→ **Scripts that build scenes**
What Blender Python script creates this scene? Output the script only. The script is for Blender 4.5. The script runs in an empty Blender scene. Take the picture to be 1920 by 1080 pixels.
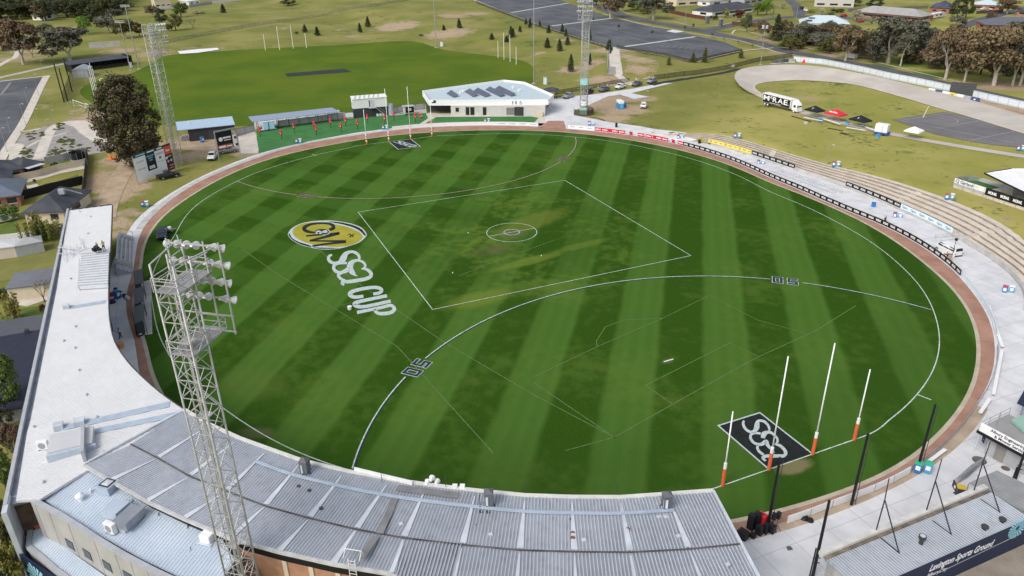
import bpy,bmesh,math,random
from mathutils import Vector,Matrix
random.seed(7)
S = bpy.context.scene
COL = S.collection
R = math.radians
# -- camera (solved from the field's known measures)
F,YAW,PITCH,ROLL = 1415.49153,2.72835554,0.452632822,0.0137367679
CAM = Vector((128.414462,-56.4139016,55.8558581))
_fw = Vector((math.cos(YAW)*math.cos(PITCH),math.sin(YAW)*math.cos(PITCH),-math.sin(PITCH)))
_rt = Vector((math.sin(YAW),-math.cos(YAW),0))
_dn = _fw.cross(_rt)
RT = math.cos(ROLL)*_rt + math.sin(ROLL)*_dn
DN = -math.sin(ROLL)*_rt + math.cos(ROLL)*_dn
cd = bpy.data.cameras.new('camera'); cam = bpy.data.objects.new('camera', cd); COL.objects.link(cam)
m3 = Matrix((RT,-DN,-_fw)).transposed()
cam.matrix_world = Matrix.Translation(CAM) @ m3.to_4x4()
cd.sensor_fit = 'HORIZONTAL'; cd.sensor_width = 36.0; cd.lens = 36.0*F/1920
cd.clip_start = 0.5; cd.clip_end = 6000
S.camera = cam
def ray(px,py):
 return (_fw + (px-960)/F*RT + (py-540)/F*DN)
def atz(px,py,z=0.0):
 d = ray(px,py); t = (z-CAM.z)/d.z
 return CAM + t*d
def sst(a,b,x):
 t = min(1,max(0,(x-a)/(b-a))); return t*t*(3-2*t)
def lerp(a,b,t): return a+(b-a)*t
# -- rings round the oval,r(theta) about the centre spot
def ring(pts,extra=(),z=0.0,sm=2):
 q = []
 for p in pts:
  w = atz(p[0],p[1],z); q.append((math.degrees(math.atan2(w.y,w.x)),math.hypot(w.x,w.y)))
 q += list(extra); q.sort()
 th = [a for a,_ in q]; rr = [b for _,b in q]
 def lin(t):
  t = (t+180) % 360-180
  if t < th[0] or t >= th[-1]:
   span = th[0]+360-th[-1]; tt = t if t >= th[-1] else t+360
   k = (tt-th[-1])/span if span > 0 else 0
   return lerp(rr[-1],rr[0],k)
  import bisect
  i = bisect.bisect_right(th,t)-1
  return lerp(rr[i],rr[i+1],(t-th[i])/(th[i+1]-th[i]+1e-9))
 tab = [sum(lin(i+dx)*w for dx,w in ((-6,1),(-4,2),(-2,3),(0,4),(2,3),(4,2),(6,1)))/16 for i in range(-180,181)]
 def f(t):
  t = (t+180) % 360; i = int(t); return lerp(tab[i],tab[min(360,i+1)],t-i)
 return f
rG = ring([(420,332),(508.5,296.7),(597,276.3),(685.6,260.4),(760,251.5),(980,244.4),(1046.7,247),(1083.7,250.4),(1220,269.6),(1440,342.5),(1540,381.3),(1640,428.8),(1715,480),(1765,522.5),(1785,540),(1815,582.5),(1830,622.5),(1832.5,665),(1825,715),(1800,765),(1762.5,808.8),(1715,852.5),(1652.5,892.5),(1565,923.8),(1447.5,960),(1375,976),(375,357.5),(300,412.5),(272.5,457.5),(268.8,502.5),(277.5,640),(282.5,682.5),(297.5,725)], [(-45,79),(-28,82.6)])
rB = ring([(420,320.6),(482,296.7),(552.8,273.6),(668,254.2),(735,245.3),(765,241.7),(1009.6,237.8),(1061.5,241.5),(1113.3,245.5),(1220,260),(1440,333.8),(1565,388.8),(1665,427.5),(1740,470),(1802.5,521),(1815,540),(1852.5,590),(1866,652.5),(1862.5,695),(1845,740),(1802.5,790),(1690,887.5),(1590,932.5),(375,340),(312.5,382.5),(270,425),(257.5,460),(256,500),(257.5,640),(258.8,685)], [(-7,86.1),(-45,81.5),(-28,84.8),(88,69.5)])
rC = ring([(420,312.6),(483.7,288.7),(579.4,264.8),(668,248.9),(735,240),(325,360),(250,417.5),(235,450),(1485,320),(1680,392.5),(1815,460),(1890,510),(1920,537),(1880,652.5),(1870,730),(1830,805),(1715,897.5),(1652.5,925),(1552.5,968.8),(1472.5,996),(1327,270),(1405,292)], [(-95,73),(-77,73),(-60,77),(-45,83),(-25,87),(128,84.5),(140,88),(160,92)])
rL = ring([(980,251),(1074.8,256.7),(1143,264.4),(1220,279.3),(1440,360),(1565,415),(1640,458.8),(1690,500),(1727.5,538.8),(1750,582.5),(1762.5,640),(1752.5,690),(1720,740),(1677.5,780),(1637.5,809.5),(480,323.8),(425,350),(370,382.5),(340,417.5),(331,442.5),(422.5,766),(485,810),(562.5,850),(620,872)], [(-85,66),(-72,67.6),(-25,76.8),(-10,78.9),(0,78.9),(180,78.6),(170,78.6),(-170,78.4),(-160,77.8)])
HT = 2.6
rT = ring([(1440,277.5),(1540,307.5),(1640,330),(1740,360),(1840,400),(1920,442)], [(128,85.5),(118,85.2),(112,85.4),(58,92.5),(50,96),(44,96)],z=HT)
def pol(t,r,z=0.0): return Vector((r*math.cos(R(t)),r*math.sin(R(t)),z))
def wterr(t):
 t = (t+180) % 360-180
 return sst(38,52,t)*(1-sst(112,130,t))
# hillside behind the practice oval: toe line and a car park plateau above it
_toe = [atz(*p) for p in ((470,0),(600,30),(780,74),(960,108),(1050,150),(1120,165),(1300,150),(1410,118),(1500,98),(1700,120))]
def H(x,y):
 t = math.degrees(math.atan2(y,x)); r = math.hypot(x,y)
 h = 0.0
 w = wterr(t)
 if w > 0:
  c,T = rC(t),rT(t)
  h = (HT*w)*min(1,max(0,(r-c-.5)/(T-c-.5)))
  if r < T-.1: h -= .35*w
 best = 1e9; sd = 0
 if x < -60:
  for a,b in zip(_toe,_toe[1:]):
   dx,dy = b.x-a.x,b.y-a.y; L2 = dx*dx+dy*dy
   k = min(1,max(0,((x-a.x)*dx+(y-a.y)*dy)/L2))
   ex,ey = x-a.x-k*dx,y-a.y-k*dy; d = math.hypot(ex,ey)
   if d < best:
    best = d; sd = d if (dx*ey-dy*ex) > 0 else -d
  h2 = 3.2*sst(0,34,sd)
  h = max(h,h2)
 return h
def at(px,py,dz=0.0,h=0.0):
 d = ray(px,py)
 t = (6.0+h-CAM.z)/d.z; step = 2.0/d.length
 p = CAM+t*d
 for _ in range(900):
  q = p+step*d
  if q.z <= H(q.x,q.y)+h:
   a,b = 0.0,1.0
   for _ in range(14):
    m = (a+b)/2; w = p+m*step*d
    if w.z <= H(w.x,w.y)+h: b = m
    else: a = m
   w = p+b*step*d
   return Vector((w.x,w.y,H(w.x,w.y)+dz+h))
  p = q
 return atz(px,py)+Vector((0,0,dz))
def hgt(base,py):
 "height of a vertical thing standing at base whose top is seen on image row py"
 lo,hi = 0.0,60.0
 for _ in range(40):
  m = (lo+hi)/2; q = base+Vector((0,0,m))-CAM
  v = 540+F*q.dot(DN)/q.dot(_fw)
  if v > py: lo = m
  else: hi = m
 return (lo+hi)/2
def faceang(p):
 "heading of the horizontal direction from p to the oval's centre"
 return math.atan2(-p.y,-p.x)
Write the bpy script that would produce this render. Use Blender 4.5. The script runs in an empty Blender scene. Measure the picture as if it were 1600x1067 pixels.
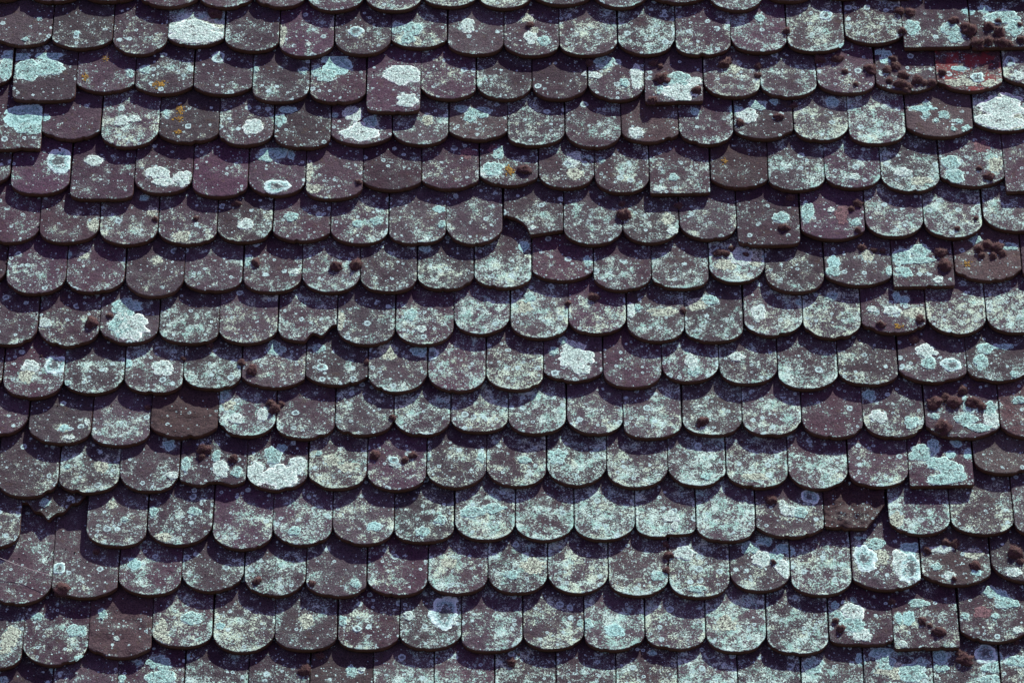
import bpy, math, random
import numpy as np
from mathutils import Vector, Matrix

rnd = random.Random(11)
R = math.radians
scene = bpy.context.scene
col = scene.collection

# ------------------------------------------------------------------ frame of the roof slope
PITCH = R(55)
ORI = Vector((0, 0, 8.0))
U = Vector((1, 0, 0)); V = Vector((0, math.cos(PITCH), math.sin(PITCH))); N = Vector((0, -math.sin(PITCH), math.cos(PITCH)))
MSLOPE = Matrix((U, V, N)).transposed()              # slope -> world rotation
ROT = MSLOPE.to_euler()

# ------------------------------------------------------------------ camera
LENS = 166.6; DIST = 14.46
CDIR = Vector((0, -math.cos(R(2)), math.sin(R(2))))
cam_d = bpy.data.cameras.new('camera'); cam = bpy.data.objects.new('camera', cam_d); col.objects.link(cam)
cam_d.lens = LENS; cam_d.sensor_width = 36; cam_d.clip_end = 500
cam.location = ORI + CDIR * DIST
cam.rotation_euler = (-CDIR).to_track_quat('-Z', 'Y').to_euler()
scene.camera = cam

# ------------------------------------------------------------------ sun and sky
TT = 0.0240                                          # tile thickness
FT = math.atan(TT / 0.19)                            # a tile lies flatter than the slope
Fv = (V * math.cos(FT) - N * math.sin(FT)); Fn = (N * math.cos(FT) + V * math.sin(FT))
SUN = (U * 0.021 + Fv * 0.0575 + Fn * 0.0272).normalized()
sun_d = bpy.data.lights.new('sun', 'SUN'); sun = bpy.data.objects.new('sun', sun_d); col.objects.link(sun)
sun_d.energy = 4.6; sun_d.angle = R(0.5); sun_d.color = (0.97, 0.98, 0.90)
sun.rotation_euler = SUN.to_track_quat('Z', 'Y').to_euler(); sun.location = ORI + SUN * 20
w = bpy.data.worlds.new('World'); scene.world = w; w.use_nodes = True
wn = w.node_tree.nodes; wl = w.node_tree.links
sky = wn.new('ShaderNodeTexSky'); sky.sky_type = 'NISHITA'; sky.sun_disc = False
sky.sun_elevation = math.asin(SUN.z); sky.sun_rotation = math.atan2(SUN.x, SUN.y)
tint = wn.new('ShaderNodeMix'); tint.data_type = 'RGBA'; tint.blend_type = 'MULTIPLY'; tint.inputs[0].default_value = 1
wl.new(sky.outputs[0], tint.inputs[6]); tint.inputs[7].default_value = (.92, .50, .78, 1)   # violet cast of the photograph's shade
wl.new(tint.outputs[2], wn['Background'].inputs[0]); wn['Background'].inputs[1].default_value = 0.105
scene.view_settings.view_transform = 'Standard'; scene.view_settings.look = 'None'
scene.view_settings.exposure = 0.76; scene.view_settings.gamma = 1; scene.view_settings.use_curve_mapping = False

# ------------------------------------------------------------------ helpers
def rays(px, py):
    """photo pixel (1600 wide) -> ray origin/dir in slope coordinates"""
    m = cam.rotation_euler.to_matrix()
    d = m @ Vector(((px - 800) / 1600 * 36 / LENS, -(py - 533.5) / 1600 * 36 / LENS, -1))
    inv = MSLOPE.transposed()
    return inv @ (cam.location - ORI), inv @ d
def unproj(px, py, z=0.0):
    o, d = rays(px, py)
    k = (z - o.z) / d.z
    return o.x + d.x * k, o.y + d.y * k

def hsh(ix, iy, s):
    ix = ix.astype(np.int64); iy = iy.astype(np.int64)
    h = (ix * 374761393 + iy * 668265263 + int(s) * 2147483647 + 974711) & 0xFFFFFFFF
    h = ((h ^ (h >> 13)) * 1274126177) & 0xFFFFFFFF
    h = ((h ^ (h >> 16)) * 2246822519) & 0xFFFFFFFF
    return ((h ^ (h >> 15)) & 0xFFFFFF) / float(0xFFFFFF)
def vn(x, y, s=0):
    x = np.asarray(x, float); y = np.asarray(y, float)
    ix = np.floor(x); iy = np.floor(y); fx = x - ix; fy = y - iy
    fx = fx * fx * (3 - 2 * fx); fy = fy * fy * (3 - 2 * fy)
    a = hsh(ix, iy, s); b = hsh(ix + 1, iy, s); c = hsh(ix, iy + 1, s); d = hsh(ix + 1, iy + 1, s)
    return (a + (b - a) * fx) * (1 - fy) + (c + (d - c) * fx) * fy
def fbm(x, y, s=0, o=3):
    t = 0; a = 1; n = 0
    for i in range(o):
        t = t + a * vn(x * 2 ** i, y * 2 ** i, s + i * 17); n += a; a *= .5
    return t / n

def mesh_np(name, verts, faces, mat, attrs=None, smooth=True, midx=None):
    me = bpy.data.meshes.new(name)
    me.from_pydata(verts.tolist() if hasattr(verts, 'tolist') else verts, [], faces.tolist() if hasattr(faces, 'tolist') else faces)
    for k, a in (attrs or {}).items():
        at = me.attributes.new(k, 'FLOAT', 'POINT'); at.data.foreach_set('value', np.asarray(a, np.float32))
    for m in (mat if isinstance(mat, (list, tuple)) else [mat]): me.materials.append(m)
    if smooth: me.polygons.foreach_set('use_smooth', [True] * len(me.polygons))
    if midx is not None: me.polygons.foreach_set('material_index', midx)
    me.update()
    return me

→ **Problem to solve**
Above are some records; quote exactly and only the lines that begin at the line containing "Write the bpy" and stop after the line containing "col = scene.collection", leaving out the pictures.

→ **Full output**
Write the bpy script that would produce this render. Use Blender 4.5. The script runs in an empty Blender scene. Measure the picture as if it were 1600x1067 pixels.
import bpy, math, random
import numpy as np
from mathutils import Vector, Matrix

rnd = random.Random(11)
R = math.radians
scene = bpy.context.scene
col = scene.collection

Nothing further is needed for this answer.